La trayectoria de un escritor puede medirse, también, por las diversas influencias que se va recibiendo en el camino hacia la madurez. Tuve en mi etapa inicial un fuerte influjo de la sencillez del estilo de Hemingway, la finura de su parquedad, pero también, lo confieso, me fascinaban las peripecias de una vida colorida, efusiva, movediza, nerviosa: eso de participar en guerras y asonadas, andar en cacerías de leones y combatir submarinos desde un yate poseía un atractivo muy poderoso para un joven escritor.

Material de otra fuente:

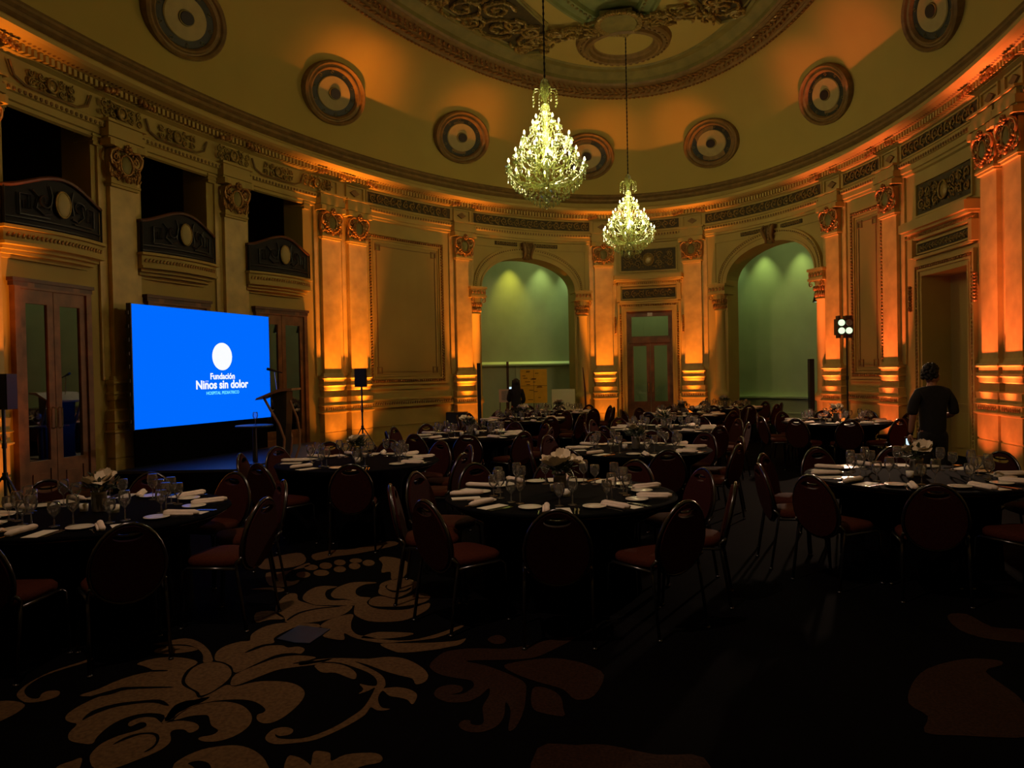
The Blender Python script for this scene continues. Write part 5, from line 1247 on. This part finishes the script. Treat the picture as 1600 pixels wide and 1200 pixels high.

Hemingway solía decir que su mejor maestra fue Gertrude Stein porque lo enseñó a tachar lo superfluo en un relato. También decía, extensión de lo anterior, que la virtud mayor que puede tener un escritor es poseer un detector de porquería. En esa misma época me aficioné mucho a Azorín, que es una especie de Hemingway castellano, en cuanto al estilo. Luego comprendí que lo aparentemente espontáneo y llano del estilo hemingwayano requería una enorme dosis de saber literario porque lo esencial es la atmósfera, una especie de masa gaseosa que se desliza entre líneas y no es apreciable a simple vista, pero le concede ese garbo poético, esa elegancia desenvuelta que es su mayor mérito. Sí, en mis primeras novelas hay mucha influencia del montaje cinematográfico de las secuencias, de los diálogos vivaces que son un legado de toda la literatura norteamericana moderna. Pero eso no duró mucho tiempo porque cuando me fui a vivir a Europa asimilé otros cánones creativos que cambiaron mi visión de la literatura.